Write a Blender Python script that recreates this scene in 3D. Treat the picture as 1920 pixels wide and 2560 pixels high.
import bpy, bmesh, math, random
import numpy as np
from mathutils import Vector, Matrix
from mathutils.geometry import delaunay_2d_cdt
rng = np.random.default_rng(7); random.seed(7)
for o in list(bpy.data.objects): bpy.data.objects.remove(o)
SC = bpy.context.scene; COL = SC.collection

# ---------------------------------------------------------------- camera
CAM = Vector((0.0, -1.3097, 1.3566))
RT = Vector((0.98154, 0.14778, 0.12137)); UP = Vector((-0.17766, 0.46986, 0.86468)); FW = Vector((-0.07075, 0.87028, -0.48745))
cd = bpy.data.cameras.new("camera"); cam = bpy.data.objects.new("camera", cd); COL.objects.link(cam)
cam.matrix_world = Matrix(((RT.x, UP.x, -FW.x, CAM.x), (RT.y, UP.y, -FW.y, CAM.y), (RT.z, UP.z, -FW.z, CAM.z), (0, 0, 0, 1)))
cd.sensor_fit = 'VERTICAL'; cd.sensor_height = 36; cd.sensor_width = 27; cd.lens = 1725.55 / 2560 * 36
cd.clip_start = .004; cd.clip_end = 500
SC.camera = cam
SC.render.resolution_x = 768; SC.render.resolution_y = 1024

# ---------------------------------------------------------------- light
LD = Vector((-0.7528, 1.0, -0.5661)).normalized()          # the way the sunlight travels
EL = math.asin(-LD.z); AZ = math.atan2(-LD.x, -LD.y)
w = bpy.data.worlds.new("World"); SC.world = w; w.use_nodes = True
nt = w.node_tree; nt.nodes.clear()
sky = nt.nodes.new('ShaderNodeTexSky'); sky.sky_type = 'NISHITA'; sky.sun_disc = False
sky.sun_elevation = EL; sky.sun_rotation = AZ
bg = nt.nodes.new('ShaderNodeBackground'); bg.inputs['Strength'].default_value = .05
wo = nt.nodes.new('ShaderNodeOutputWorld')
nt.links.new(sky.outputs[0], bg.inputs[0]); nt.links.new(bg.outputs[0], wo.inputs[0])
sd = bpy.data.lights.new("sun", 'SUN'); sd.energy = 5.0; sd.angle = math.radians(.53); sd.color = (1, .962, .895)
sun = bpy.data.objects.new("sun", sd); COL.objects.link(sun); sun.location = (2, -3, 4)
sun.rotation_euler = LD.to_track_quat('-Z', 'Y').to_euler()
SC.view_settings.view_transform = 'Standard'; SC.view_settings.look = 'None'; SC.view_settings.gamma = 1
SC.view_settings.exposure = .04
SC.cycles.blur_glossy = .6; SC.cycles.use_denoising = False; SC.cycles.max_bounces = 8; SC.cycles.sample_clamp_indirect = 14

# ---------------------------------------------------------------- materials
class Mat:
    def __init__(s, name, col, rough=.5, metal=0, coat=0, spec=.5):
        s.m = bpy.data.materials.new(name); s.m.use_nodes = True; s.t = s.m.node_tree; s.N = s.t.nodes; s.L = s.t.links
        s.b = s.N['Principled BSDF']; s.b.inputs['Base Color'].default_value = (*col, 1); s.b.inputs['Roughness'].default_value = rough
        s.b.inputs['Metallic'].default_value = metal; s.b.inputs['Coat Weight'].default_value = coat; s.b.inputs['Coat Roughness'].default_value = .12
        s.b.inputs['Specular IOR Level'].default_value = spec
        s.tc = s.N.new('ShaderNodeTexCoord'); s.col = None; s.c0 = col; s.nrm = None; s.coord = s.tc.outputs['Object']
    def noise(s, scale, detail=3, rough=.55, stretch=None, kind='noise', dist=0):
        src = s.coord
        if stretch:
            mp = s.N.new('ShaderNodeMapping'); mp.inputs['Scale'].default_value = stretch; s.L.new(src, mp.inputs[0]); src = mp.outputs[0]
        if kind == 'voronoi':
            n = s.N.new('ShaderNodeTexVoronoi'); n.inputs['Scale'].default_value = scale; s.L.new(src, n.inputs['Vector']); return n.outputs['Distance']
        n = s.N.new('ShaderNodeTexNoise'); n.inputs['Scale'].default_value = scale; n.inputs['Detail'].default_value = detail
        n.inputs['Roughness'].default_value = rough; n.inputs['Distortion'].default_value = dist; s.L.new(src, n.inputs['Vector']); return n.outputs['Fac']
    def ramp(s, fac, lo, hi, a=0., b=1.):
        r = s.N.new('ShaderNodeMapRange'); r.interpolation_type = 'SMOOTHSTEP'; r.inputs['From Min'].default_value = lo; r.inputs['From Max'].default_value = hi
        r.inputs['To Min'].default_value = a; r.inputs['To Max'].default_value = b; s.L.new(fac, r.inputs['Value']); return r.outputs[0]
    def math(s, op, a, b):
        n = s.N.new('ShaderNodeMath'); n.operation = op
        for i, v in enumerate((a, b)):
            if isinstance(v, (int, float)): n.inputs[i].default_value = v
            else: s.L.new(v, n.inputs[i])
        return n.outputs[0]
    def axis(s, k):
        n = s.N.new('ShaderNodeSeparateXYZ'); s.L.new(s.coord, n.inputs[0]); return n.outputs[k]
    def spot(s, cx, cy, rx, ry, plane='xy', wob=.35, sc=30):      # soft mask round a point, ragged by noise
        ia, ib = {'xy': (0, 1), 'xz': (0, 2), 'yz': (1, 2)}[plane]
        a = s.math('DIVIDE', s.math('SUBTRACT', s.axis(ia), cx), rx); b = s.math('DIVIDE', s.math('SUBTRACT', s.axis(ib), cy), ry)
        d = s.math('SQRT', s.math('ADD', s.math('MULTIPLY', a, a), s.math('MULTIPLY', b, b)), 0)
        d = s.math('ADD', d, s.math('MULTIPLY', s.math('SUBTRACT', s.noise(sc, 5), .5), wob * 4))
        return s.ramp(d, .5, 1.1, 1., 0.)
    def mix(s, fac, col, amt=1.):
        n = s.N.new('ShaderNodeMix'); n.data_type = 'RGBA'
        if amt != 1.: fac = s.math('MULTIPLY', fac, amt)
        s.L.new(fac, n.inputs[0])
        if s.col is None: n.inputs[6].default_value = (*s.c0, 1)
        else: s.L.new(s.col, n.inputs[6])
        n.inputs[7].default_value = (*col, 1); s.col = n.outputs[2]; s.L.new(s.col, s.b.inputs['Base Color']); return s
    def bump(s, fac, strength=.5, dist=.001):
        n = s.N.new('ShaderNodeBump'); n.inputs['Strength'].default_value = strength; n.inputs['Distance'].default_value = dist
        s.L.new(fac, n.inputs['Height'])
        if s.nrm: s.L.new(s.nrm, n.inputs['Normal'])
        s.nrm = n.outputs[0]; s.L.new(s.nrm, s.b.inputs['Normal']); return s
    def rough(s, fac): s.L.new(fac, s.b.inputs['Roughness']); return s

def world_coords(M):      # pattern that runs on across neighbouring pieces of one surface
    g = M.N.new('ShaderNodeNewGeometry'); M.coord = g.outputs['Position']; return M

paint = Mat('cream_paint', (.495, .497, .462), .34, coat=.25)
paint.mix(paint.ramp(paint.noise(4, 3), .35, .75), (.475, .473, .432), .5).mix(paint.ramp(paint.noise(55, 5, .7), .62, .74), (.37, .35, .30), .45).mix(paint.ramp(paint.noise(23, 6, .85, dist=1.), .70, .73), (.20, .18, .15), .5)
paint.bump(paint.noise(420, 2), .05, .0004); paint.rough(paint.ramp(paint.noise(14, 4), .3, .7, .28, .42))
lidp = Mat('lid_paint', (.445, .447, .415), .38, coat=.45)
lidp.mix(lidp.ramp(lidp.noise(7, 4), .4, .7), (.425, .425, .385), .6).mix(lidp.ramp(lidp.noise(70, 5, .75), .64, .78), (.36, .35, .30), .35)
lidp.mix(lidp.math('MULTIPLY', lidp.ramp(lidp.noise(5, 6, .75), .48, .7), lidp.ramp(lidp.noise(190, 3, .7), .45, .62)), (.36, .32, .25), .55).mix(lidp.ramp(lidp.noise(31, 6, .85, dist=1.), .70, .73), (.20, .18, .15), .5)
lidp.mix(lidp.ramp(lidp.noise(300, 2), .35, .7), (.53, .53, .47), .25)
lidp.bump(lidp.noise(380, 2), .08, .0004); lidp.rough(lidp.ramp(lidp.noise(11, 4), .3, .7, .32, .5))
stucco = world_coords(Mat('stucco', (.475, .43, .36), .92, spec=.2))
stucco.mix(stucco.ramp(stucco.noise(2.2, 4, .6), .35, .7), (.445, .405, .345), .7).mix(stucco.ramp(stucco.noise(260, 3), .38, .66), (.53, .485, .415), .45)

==

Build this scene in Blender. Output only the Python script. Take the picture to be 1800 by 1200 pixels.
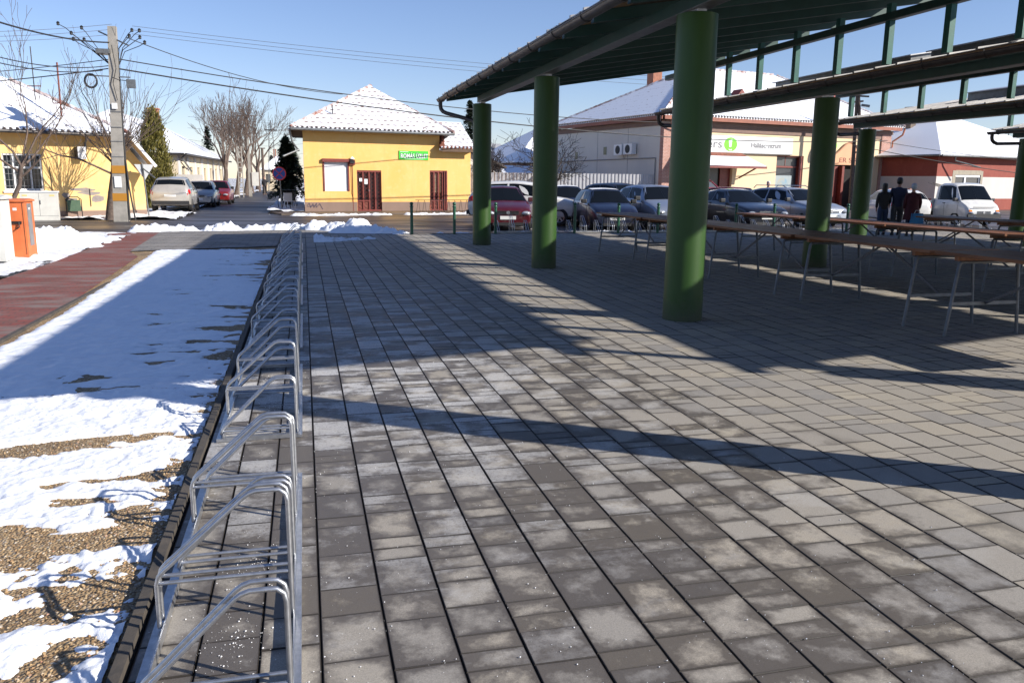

...

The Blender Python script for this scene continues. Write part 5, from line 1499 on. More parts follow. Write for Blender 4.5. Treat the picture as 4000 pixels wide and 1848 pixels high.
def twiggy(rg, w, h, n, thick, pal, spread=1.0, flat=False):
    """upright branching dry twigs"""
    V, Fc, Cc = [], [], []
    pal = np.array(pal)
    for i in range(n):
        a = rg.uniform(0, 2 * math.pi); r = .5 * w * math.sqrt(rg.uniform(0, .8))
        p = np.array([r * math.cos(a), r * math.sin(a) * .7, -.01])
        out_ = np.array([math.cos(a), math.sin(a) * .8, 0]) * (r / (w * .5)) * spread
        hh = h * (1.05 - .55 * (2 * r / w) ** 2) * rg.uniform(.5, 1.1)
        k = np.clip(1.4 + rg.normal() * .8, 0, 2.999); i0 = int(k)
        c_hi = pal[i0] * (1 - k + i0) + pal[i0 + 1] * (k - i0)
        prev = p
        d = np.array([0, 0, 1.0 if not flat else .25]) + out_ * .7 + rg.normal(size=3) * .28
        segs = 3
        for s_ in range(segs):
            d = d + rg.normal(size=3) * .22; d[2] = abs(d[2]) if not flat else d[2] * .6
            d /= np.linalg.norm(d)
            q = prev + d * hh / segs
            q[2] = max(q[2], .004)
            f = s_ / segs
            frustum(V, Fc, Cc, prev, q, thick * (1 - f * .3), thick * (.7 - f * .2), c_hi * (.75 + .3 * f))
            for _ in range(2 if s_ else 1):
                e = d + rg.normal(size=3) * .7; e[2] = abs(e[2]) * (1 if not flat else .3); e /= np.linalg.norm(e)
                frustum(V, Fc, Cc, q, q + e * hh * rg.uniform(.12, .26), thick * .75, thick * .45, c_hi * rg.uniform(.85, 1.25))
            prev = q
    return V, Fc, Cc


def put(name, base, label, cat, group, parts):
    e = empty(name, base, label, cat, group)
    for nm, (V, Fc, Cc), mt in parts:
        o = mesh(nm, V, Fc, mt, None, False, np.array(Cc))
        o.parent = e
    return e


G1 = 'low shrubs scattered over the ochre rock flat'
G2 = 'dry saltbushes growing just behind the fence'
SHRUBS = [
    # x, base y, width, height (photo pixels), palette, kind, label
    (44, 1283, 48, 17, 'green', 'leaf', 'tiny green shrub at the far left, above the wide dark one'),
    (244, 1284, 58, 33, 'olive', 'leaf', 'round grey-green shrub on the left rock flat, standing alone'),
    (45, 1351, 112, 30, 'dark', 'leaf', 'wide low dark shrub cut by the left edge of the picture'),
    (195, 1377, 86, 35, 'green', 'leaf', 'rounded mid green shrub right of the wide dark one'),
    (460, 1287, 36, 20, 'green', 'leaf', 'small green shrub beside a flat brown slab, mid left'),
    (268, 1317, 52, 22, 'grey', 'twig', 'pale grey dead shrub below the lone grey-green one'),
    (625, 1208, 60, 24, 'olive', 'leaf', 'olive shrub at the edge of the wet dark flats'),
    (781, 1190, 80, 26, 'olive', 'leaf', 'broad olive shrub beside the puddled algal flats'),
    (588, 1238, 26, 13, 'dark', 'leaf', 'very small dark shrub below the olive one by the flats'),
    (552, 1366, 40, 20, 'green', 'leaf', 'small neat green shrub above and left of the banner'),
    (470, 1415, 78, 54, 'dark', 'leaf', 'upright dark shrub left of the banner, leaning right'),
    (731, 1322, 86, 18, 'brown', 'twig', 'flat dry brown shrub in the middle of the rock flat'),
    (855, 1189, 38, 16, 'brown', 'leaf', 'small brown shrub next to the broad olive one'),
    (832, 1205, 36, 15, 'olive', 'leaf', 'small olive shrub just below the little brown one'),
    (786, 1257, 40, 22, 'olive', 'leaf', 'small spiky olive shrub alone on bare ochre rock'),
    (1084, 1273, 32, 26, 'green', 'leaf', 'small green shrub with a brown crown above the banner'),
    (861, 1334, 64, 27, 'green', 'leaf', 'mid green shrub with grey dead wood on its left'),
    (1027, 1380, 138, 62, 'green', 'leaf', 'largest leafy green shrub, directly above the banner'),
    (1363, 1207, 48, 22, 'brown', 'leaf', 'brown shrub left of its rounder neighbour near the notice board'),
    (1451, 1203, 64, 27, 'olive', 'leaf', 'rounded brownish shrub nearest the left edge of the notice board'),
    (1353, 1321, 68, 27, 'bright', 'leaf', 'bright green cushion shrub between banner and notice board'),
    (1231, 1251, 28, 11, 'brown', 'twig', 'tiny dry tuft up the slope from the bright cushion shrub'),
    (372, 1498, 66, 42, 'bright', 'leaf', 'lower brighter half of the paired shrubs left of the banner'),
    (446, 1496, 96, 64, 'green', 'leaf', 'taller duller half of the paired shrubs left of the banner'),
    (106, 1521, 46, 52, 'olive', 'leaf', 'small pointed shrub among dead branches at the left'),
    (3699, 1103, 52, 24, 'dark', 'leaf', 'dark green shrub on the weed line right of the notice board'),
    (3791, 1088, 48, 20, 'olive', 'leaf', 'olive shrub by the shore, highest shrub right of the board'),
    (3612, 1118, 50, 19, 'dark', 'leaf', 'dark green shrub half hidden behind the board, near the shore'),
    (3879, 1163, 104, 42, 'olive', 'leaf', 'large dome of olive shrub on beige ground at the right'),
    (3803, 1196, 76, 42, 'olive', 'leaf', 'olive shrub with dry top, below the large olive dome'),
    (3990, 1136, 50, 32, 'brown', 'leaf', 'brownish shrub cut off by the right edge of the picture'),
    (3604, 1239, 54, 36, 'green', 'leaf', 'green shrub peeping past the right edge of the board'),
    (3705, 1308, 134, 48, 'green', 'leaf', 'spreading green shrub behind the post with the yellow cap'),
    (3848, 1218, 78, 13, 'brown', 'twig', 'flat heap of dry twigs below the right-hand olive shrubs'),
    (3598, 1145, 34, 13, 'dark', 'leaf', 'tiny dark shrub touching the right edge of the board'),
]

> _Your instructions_
From the listing, copy each line containing the word "Treat".

> _Result_
Write a Blender Python script that recreates this scene in 3D. Treat the picture as 1920 pixels wide and 2560 pixels high.
The Blender Python script for this scene continues. Write part 5, from line 1499 on. More parts follow. Write for Blender 4.5. Treat the picture as 4000 pixels wide and 1848 pixels high.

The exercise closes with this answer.